Elham Ahmadi: " Spatio-Temporal Transfer Learning with Station Embeddings for Train Delay Prediction"

Topic: A Unified Spatio-Temporal Transfer Learning Framework with Station Embeddings for Network-Wide Train Delay Prediction 

Precise predictions of train arrival delays are essential for the dependability of railway operations, particularly at interchange locations, where delays may propagate across travel segments. Most traditional models analyze each segment independently, which limits their ability to consider the sequential dynamics of delays in multi-leg rail itineraries. This study introduces a unified spatio-temporal transfer learning framework that employs Long Short-Term Memory (LSTM) networks to capture both spatial dependencies and temporal delay patterns among stations through station embeddings. This framework is designed to overcome this limitation. The model is first trained on upstream data and then refined using downstream data. This allows it to acquire temporal knowledge that can be applied to connected lines while simultaneously adapting to the unique characteristics of each segment. This design enables the model to be applied to the entire transportation chain rather than a single line at a time. The model learns to generalize across the entire transportation chain instead of treating each line as a separate system. In addition, the proposed multi-task framework jointly predicts both continuous arrival delays and the probability of exceeding operational thresholds.Evaluation on operational data from German regional railways shows that the LSTMbased transfer learning model achieves a mean absolute error of 0.33 minutes and R^2 above 0.94, with classification metrics exceeding 95%. A comparison with a hierarchical XGBoost meta-model reveals that although XGBoost attains a slightly superior R^2, the LSTM framework delivers consistent minute-level predictions and more effectively captures inter-leg relationships. It has been determined that both models have elevated MAPE values, which can be attributed to the predominance of near-zero delays. These findings underscore the importance of transfer-aware sequential modeling for precise delay prediction at critical transfer points, thereby supporting more resilient scheduling and real-time decision-making in rail operations.

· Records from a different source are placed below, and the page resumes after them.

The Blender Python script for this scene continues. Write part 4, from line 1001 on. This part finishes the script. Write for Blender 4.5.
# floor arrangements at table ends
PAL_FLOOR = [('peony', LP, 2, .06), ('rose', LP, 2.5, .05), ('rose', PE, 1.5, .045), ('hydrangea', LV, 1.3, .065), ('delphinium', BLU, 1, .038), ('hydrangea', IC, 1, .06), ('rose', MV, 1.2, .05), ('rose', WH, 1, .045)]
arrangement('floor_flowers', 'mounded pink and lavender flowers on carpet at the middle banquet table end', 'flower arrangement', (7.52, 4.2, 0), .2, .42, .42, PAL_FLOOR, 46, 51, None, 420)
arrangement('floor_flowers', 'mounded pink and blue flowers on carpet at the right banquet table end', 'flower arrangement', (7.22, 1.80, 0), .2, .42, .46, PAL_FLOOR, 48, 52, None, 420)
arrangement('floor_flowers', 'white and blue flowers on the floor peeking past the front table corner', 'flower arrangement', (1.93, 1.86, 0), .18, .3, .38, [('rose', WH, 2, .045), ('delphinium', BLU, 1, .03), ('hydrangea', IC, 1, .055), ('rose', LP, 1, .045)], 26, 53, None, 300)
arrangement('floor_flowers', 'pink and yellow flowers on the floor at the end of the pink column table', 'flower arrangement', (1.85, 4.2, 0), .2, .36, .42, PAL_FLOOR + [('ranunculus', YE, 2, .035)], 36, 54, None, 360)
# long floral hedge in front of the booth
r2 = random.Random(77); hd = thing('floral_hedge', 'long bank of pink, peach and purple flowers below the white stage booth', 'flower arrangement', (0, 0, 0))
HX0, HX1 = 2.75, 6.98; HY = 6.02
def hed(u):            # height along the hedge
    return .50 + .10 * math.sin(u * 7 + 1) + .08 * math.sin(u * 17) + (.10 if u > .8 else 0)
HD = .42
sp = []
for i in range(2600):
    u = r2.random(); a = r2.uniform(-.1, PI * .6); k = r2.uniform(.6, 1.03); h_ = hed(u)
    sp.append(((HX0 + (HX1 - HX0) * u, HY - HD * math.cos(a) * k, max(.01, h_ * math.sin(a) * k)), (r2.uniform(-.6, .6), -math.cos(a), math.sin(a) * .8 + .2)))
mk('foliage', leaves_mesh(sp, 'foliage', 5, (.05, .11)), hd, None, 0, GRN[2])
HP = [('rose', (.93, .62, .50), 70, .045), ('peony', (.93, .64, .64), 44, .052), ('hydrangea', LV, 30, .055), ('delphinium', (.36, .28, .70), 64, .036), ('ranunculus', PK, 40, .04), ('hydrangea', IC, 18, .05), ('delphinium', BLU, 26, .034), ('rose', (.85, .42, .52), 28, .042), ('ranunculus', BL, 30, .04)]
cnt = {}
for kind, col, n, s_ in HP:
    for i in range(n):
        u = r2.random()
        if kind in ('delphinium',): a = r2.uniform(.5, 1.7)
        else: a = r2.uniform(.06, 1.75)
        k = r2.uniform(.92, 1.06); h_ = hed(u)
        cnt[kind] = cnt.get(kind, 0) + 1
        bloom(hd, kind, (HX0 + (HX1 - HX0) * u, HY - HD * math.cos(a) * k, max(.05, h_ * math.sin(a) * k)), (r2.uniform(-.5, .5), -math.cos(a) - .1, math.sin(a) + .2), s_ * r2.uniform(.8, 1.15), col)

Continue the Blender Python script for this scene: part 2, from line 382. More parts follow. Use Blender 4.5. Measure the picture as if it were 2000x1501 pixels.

Elham Ahmadi is a PhD candidate at Kühne Logistics University, where she has been working since May 2022 under the supervision of Prof. Dr. André Ludwig and Prof.Dr. Henrik Leopold. In the past years, she has been deeply involved in the CargoSurfer project, a federally funded initiative that aims to build a digital, machine-learning–driven platform for multimodal logistics. Her recent works combines advanced data science, causal ML, and real transportation data to understand and predict delays in regional rail systems—an area where she has become increasingly specialized.